Cavs need to prove they aren’t just last year’s team
The Cavs look alarmingly like the last few playoff failure teams.
Injuries, poor coaching decisions, and bad performances when it mattered most. Does it sound like the 2023-24 Cleveland Cavaliers that scraped by the inferior Orlando Magic? Maybe the 2022-2023 squad that floundered against the New York Knicks?
It could be either of them, but now it may also be the 2024-25 team.
The Cavs’ collapse in the final minute of Game 2 of the Eastern Conference Semifinals reeked of the final two J.B. Bickerstaff seasons. Brain cramps and mistakes, like not being able to inbound the basketball or box out free throws, ended up being the dagger straight to the aorta.
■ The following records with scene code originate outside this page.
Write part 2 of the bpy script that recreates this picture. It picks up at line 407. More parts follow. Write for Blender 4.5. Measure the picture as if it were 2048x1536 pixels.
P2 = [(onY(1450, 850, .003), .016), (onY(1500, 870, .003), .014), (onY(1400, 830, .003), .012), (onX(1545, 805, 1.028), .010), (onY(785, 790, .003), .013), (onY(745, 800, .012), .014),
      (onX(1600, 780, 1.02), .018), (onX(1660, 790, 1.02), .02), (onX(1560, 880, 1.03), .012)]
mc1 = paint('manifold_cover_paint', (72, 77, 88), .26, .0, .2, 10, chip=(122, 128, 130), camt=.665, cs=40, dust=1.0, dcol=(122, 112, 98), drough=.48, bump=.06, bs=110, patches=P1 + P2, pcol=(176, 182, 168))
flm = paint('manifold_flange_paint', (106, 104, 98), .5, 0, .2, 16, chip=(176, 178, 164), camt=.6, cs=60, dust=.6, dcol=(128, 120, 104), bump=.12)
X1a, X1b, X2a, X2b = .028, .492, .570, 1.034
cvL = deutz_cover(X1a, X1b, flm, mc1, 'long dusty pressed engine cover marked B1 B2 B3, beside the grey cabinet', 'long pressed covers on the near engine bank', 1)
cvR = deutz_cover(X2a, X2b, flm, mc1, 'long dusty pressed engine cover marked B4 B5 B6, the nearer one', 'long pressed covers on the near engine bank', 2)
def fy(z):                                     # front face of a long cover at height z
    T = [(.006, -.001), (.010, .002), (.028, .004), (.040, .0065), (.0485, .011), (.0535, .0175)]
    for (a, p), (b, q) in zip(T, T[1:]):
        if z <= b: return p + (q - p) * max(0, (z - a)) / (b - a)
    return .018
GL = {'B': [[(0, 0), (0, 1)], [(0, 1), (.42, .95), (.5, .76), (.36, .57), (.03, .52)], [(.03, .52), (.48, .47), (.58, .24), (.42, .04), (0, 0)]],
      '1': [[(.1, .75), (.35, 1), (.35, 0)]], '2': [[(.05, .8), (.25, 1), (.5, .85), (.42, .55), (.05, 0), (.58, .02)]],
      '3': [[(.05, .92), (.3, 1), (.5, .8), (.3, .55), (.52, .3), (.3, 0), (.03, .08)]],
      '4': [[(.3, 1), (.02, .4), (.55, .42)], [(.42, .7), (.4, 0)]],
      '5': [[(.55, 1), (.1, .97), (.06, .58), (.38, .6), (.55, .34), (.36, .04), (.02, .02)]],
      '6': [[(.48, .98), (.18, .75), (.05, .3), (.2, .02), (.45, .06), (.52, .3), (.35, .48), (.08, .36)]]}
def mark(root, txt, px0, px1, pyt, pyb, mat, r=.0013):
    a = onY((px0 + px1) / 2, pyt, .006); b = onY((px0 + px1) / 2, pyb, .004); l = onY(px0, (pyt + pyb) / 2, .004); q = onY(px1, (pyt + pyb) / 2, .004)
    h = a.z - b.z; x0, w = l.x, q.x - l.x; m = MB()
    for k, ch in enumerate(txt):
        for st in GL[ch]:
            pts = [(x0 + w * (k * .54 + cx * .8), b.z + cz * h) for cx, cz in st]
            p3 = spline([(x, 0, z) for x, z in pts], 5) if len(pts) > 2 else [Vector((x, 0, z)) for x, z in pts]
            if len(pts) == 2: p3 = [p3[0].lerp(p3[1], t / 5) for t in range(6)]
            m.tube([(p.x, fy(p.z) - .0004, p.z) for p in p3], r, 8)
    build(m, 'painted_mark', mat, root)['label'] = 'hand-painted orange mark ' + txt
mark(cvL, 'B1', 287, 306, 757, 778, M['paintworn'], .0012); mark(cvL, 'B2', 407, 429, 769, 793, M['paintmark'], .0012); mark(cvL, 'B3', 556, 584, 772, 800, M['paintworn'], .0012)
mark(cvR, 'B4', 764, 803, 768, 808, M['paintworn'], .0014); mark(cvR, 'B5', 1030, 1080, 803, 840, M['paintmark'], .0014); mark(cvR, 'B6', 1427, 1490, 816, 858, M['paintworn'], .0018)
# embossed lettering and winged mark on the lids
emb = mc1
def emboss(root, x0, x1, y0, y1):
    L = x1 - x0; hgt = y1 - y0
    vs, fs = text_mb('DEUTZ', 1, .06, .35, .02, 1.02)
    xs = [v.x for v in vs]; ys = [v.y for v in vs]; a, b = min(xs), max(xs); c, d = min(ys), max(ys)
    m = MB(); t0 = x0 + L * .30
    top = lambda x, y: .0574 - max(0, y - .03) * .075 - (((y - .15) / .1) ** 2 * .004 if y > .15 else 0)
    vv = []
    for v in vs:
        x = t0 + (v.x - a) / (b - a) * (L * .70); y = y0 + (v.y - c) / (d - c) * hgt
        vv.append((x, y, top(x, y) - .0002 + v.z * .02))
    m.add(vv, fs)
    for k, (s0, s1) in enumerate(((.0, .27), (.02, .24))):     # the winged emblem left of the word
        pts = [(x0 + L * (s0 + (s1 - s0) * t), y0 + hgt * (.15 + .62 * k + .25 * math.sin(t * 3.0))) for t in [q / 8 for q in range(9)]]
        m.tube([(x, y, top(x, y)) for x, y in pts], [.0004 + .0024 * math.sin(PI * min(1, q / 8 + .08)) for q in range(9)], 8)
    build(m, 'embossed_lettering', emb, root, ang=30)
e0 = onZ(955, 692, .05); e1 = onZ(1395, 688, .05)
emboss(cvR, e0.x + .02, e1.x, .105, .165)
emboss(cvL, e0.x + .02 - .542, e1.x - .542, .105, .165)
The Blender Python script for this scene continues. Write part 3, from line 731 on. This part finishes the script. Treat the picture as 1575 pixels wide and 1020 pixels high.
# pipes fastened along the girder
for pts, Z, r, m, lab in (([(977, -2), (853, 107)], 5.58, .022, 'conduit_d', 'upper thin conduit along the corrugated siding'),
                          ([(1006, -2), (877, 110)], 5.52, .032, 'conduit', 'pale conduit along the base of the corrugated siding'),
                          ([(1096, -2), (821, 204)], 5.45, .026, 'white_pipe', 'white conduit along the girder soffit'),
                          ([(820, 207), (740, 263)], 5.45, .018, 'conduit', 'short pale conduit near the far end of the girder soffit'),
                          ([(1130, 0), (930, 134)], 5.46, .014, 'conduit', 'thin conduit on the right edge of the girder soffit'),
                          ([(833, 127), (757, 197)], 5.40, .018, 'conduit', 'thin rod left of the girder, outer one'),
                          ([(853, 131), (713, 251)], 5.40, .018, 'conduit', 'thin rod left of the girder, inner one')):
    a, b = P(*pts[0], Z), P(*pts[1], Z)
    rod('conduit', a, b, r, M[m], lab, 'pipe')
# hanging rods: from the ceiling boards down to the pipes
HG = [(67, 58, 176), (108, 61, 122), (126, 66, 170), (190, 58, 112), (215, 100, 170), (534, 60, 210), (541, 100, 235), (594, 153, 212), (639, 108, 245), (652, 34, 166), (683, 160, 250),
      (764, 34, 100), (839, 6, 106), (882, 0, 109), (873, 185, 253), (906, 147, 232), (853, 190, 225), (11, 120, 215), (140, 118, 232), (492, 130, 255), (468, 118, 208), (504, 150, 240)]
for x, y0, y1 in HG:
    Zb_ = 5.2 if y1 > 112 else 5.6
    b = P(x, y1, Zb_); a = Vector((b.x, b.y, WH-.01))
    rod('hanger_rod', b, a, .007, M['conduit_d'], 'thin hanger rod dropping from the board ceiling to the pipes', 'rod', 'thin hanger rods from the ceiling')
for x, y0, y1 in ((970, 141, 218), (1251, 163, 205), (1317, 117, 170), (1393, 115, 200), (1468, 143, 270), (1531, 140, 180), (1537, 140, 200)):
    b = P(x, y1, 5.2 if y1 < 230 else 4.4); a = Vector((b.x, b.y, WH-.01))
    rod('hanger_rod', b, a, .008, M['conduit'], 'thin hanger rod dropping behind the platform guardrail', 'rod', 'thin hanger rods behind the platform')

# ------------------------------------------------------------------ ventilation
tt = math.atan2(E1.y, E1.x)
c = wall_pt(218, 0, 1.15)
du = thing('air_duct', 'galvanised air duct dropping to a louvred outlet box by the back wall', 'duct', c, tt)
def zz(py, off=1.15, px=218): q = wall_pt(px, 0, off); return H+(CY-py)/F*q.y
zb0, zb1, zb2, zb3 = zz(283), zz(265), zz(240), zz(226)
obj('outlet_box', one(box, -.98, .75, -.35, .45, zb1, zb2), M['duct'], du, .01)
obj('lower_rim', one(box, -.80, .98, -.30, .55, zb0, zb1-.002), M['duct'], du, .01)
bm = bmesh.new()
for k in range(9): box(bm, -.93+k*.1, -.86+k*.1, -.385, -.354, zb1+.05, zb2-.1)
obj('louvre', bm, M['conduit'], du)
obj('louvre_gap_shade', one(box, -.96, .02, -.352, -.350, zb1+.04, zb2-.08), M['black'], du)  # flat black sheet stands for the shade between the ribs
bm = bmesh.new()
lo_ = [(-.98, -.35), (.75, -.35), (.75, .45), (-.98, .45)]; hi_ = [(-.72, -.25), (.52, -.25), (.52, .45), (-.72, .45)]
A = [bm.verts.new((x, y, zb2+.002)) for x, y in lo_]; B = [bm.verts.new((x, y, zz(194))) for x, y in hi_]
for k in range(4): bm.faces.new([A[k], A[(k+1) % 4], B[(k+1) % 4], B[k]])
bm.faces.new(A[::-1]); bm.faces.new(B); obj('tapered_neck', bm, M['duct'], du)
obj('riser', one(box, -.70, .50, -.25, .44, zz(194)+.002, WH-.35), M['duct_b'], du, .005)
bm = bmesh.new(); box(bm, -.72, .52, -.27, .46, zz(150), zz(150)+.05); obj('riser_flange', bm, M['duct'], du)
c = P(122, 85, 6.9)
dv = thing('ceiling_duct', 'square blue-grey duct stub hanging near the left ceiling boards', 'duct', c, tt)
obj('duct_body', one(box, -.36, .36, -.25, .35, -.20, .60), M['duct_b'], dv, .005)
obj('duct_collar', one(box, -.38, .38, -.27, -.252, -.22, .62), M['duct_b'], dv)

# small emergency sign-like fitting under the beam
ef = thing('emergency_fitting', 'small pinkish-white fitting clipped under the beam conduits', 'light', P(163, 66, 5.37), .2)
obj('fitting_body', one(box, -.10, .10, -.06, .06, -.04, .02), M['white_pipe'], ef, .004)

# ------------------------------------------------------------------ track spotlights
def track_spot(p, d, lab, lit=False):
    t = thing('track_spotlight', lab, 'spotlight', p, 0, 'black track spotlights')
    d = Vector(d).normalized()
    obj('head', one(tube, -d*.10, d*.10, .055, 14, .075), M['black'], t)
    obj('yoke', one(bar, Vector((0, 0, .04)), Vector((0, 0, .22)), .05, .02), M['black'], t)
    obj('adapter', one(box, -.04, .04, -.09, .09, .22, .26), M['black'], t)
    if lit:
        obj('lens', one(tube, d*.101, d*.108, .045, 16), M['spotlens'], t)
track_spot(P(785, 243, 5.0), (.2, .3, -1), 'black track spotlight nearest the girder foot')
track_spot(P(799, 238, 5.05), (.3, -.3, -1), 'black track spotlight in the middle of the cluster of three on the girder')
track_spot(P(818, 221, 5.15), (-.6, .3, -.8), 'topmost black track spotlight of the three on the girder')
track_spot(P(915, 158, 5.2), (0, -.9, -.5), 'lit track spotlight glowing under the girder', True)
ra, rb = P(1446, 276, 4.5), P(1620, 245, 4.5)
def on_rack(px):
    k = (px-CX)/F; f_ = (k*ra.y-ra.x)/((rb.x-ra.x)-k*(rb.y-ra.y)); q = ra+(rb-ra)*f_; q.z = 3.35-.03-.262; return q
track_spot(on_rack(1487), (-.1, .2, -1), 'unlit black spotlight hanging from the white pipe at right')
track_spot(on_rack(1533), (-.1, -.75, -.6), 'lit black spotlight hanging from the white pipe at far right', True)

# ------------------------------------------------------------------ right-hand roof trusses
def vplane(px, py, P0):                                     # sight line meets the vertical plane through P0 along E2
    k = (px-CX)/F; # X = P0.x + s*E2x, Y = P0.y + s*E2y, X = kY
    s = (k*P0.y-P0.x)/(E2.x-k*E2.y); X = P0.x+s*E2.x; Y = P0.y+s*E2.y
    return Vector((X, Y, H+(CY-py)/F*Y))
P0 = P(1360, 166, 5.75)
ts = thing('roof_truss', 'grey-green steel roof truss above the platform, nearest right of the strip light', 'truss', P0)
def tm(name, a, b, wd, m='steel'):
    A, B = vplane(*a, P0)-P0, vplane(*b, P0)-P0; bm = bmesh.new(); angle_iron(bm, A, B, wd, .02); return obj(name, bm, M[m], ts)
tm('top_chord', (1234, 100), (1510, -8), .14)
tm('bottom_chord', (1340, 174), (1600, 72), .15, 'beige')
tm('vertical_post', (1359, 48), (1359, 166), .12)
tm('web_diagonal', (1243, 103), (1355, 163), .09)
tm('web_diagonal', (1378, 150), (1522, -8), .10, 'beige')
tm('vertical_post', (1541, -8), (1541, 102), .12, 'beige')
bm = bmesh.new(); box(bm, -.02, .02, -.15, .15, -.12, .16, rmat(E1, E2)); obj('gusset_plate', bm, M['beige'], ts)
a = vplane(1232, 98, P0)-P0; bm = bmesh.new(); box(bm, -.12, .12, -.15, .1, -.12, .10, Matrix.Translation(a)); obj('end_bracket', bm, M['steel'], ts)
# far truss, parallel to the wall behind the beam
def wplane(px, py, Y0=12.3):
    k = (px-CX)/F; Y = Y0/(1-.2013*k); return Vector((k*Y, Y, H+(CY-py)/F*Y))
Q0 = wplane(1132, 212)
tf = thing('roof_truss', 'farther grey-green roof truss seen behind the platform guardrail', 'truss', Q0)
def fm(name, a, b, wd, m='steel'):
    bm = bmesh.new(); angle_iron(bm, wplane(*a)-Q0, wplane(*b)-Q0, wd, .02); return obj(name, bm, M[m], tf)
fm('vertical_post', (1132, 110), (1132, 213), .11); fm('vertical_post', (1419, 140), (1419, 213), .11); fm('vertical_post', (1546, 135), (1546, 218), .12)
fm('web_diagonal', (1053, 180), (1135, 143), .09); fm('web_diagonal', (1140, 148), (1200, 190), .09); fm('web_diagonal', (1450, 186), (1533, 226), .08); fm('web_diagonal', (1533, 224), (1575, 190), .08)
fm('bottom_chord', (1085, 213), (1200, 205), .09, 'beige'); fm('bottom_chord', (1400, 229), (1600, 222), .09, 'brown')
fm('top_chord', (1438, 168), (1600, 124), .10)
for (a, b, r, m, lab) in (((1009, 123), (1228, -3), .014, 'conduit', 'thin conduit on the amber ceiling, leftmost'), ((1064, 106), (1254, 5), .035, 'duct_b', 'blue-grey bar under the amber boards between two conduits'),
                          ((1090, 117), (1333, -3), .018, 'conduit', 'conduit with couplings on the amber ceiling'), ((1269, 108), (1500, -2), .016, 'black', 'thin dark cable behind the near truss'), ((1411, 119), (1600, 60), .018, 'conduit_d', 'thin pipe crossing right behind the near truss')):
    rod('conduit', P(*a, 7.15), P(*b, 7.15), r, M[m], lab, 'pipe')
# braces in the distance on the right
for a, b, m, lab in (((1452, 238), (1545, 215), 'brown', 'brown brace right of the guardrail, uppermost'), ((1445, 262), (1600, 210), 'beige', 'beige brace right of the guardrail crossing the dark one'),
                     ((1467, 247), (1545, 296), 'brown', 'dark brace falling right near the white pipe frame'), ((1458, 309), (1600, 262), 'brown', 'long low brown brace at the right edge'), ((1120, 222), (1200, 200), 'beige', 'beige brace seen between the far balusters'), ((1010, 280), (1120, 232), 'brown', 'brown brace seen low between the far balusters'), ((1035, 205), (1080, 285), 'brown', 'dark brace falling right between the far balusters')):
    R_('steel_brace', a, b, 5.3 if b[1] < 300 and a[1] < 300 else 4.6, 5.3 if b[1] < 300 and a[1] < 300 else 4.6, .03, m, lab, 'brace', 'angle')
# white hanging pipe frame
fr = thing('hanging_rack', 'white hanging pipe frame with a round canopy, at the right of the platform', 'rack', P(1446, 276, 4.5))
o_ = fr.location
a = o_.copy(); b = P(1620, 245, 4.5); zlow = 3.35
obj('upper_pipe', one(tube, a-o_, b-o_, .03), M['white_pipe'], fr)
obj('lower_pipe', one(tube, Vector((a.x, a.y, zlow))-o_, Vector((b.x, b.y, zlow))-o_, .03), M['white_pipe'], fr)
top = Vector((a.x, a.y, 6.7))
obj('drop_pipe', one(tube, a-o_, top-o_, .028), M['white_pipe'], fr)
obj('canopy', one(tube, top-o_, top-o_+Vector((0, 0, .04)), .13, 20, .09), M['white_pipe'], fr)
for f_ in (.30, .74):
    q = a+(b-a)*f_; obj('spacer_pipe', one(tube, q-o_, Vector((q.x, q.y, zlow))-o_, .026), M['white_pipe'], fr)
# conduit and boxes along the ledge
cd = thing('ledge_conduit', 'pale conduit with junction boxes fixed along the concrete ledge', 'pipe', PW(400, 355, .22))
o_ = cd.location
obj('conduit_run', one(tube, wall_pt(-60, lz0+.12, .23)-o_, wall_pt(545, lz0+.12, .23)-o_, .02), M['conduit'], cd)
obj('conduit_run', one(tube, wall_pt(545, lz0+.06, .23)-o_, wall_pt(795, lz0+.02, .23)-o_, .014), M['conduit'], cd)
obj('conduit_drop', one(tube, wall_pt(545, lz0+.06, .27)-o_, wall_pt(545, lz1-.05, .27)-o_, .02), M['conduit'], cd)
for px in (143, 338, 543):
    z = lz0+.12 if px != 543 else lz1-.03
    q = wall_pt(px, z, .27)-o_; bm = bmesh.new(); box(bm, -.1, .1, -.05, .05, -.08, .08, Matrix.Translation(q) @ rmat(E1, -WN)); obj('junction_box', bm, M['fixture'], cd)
Injuries have derailed an otherwise relatively unscathed regular season. And when it mattered most, the key players didn’t play well.
Ty Jerome had a “burn the tape” game, shooting 1-14 from the floor and appeared way short on his shot attempts. His patented slow floater was entirely ineffective. Dean Wade and Isaac Okoro combined for eight points as replacements for Evan Mobley and De’Andre Hunter. Donovan Mitchell, Jarrett Allen, and Max Strus carried their own in the starting lineup, but combined for 11 turnovers and made some late-game mistakes.
Mitchell’s sparkling 48 points went to waste in an eerily similar feeling to last year when he was tasked with carrying the offensive load.
But the last sixty seconds were a culminating moment that felt all too familiar. Strus, for as well as he played (a playoff career-high 23 points), made a terrible inbounds pass with 25 seconds left that was stolen by Indiana. Mitchell got called for a charge on one play, and didn’t box out on another — resulting in a dunk. Jerome’s awful shooting night looms extremely large, as the Cavs already had a very slim margin for error with so many key players out. Had he made just one more basket, the situation would have looked a lot different.
NBA Coach of the Year, Kenny Atkinson, gets some blame too. He called a critical and unnecessary timeout with under 30 seconds remaining, just a split second before the ball was eventually inbounded to Allen. That timeout could have been used on the ensuing inbound (which was a turnover), to challenge a foul call on Jerome, or advance the ball after Tyrese Halliburton drilled a cold-blooded three that went on to win the game. Instead, the Cavs did everything wrong and had to take a 0.01% chance last-second heave.
Yet, despite all of this, they still put themselves in a position to win. Twice.
This Cavs team is certainly good enough to win the next two games in Indiana. But the biggest question, regardless of whether their injured stars can play, will be how they respond to adversity. Last year’s team wilted under pressure in big moments. The offensive burden was shouldered by Mitchell, who is dealing with a calf injury once again. This year’s team is better-equipped to lighten the load of their best player, but the injury bug has hit at the worst time, and the late-game collapses are evidently still there.
The mental weight is getting heavier, and the Cavs need to push back.
Without Garland, Jerome has to be playing at his best. Facilitating the offense, getting to his spots, and playing the passing lanes is the bare minimum for the Sixth-Man of the Year candidate. Poor shooting nights happen, but Jerome’s inability to stop shooting and resort to a facilitator role hurt the Cavs. Shooting 7% in a near must-win game is inexcusable, but some pick and rolls with Allen — a two-man game that works with Garland — should have been implemented to make things a little easier.
Replacing Mobley, the NBA’s Defensive Player of The Year, is no small feat. Dean Wade did his best, trying hard on the defensive end and snagging 10 rebounds while his assignment, Pascal Siakam, only had 12 points. But Wade only attempted four shots last night, hitting one of them. His floor-stretching ability could have been utilized more.
Despite missing their All-Star point guard, Defensive Player of the Year, and their best bench player, the Cavs are a bad shooting night and one minute of horrific closing play away from being up 2-0. That should give a glimmer of optimism heading into an even more must-win game Friday night.
The Cavs and their fanbase were shunned by national media coverage for a while, but became unavoidably good in the regular season. However, there have been wisps of skepticism from those media outlets about Cleveland’s ability to maintain its play in the postseason setting. Right now, the Cavs are proving those people right.
A 64-win regular season from the Cavs showed they can dominate anyone at any given moment. It’s time to show that in Game 3, or risk an early — and greatly disappointing — exit from the playoffs.